A wide-field image offers a stunning array of Jupiter, its faint rings and two of the planet’s smaller moons, Amalthea and Adrastea, on a background of galaxies.
“We’ve never seen Jupiter like this. It’s all quite incredible. We hadn’t really expected it to be this good, to be honest. It’s really remarkable that we can see details on Jupiter together with its rings, tiny satellites and even galaxies in one image,”
said Imke de Pater, of the University of California, Berkeley, who led the scientific observations of the planet with professor Thierry Fouchet, from the Paris Observatory.
Storms And Vortex Pattern Perspectives On Jupiter
Multiple storm systems are also visible as small pallid ovals. Tiny bright plumes of cloud particles, the transition between organized zonal flows and the chaotic vortex patterns at higher latitudes are also clearly visible.
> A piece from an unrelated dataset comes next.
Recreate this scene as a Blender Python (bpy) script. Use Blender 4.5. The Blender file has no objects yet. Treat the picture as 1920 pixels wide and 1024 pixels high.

Astronomers have previously observed many of these features of Jupiter before. But the James Webb Space Telescope’s infrared wavelength instrumentation presents a new perspective.
“JWST’s combination of images and spectra at near- and mid-infrared wavelengths will allow us to study the interplay of dynamics, chemistry and temperature structure in and above the Great Red Spot and the auroral regions,”
said de Pater.
Adrastea and Amalthea
The Near Infrared Camera (NIRCam) also captured a wide-field view of Jupiter showing its rings and two of its moons. The image is a showpiece for the sensitivity and dynamic range of the NIRCam instrument.“It reveals the bright waves, swirls and vortices in Jupiter’s atmosphere and simultaneously captures the dark ring system, 1 million times fainter than the planet, as well as the moons Amalthea and Adrastea, which are roughly 200 and 20 kilometers across, respectively. This one image sums up the science of our Jupiter system program, which studies the dynamics and chemistry of Jupiter itself, its rings and its satellite system,”
Fouchet said.
Spectroscopic observations of Jupiter’s auroras are scheduled for later this year. Detailed spectroscopic observations of Jupiter’s Great Red Spot were taken on July 27 in the near-infrared and August 14-15 at mid-infrared wavelengths.
The Great Red Spot observations are a joint project involving the Early Release Science (ERS) team, with de Pater and Fouchet as co-principal investigators, in cooperation with a program of Solar System observations developed by the Association of Universities for Research in Astronomy’s Heidi Hammel. The Jupiter observations are led by Leigh Fletcher, a professor at the University of Leicester in England.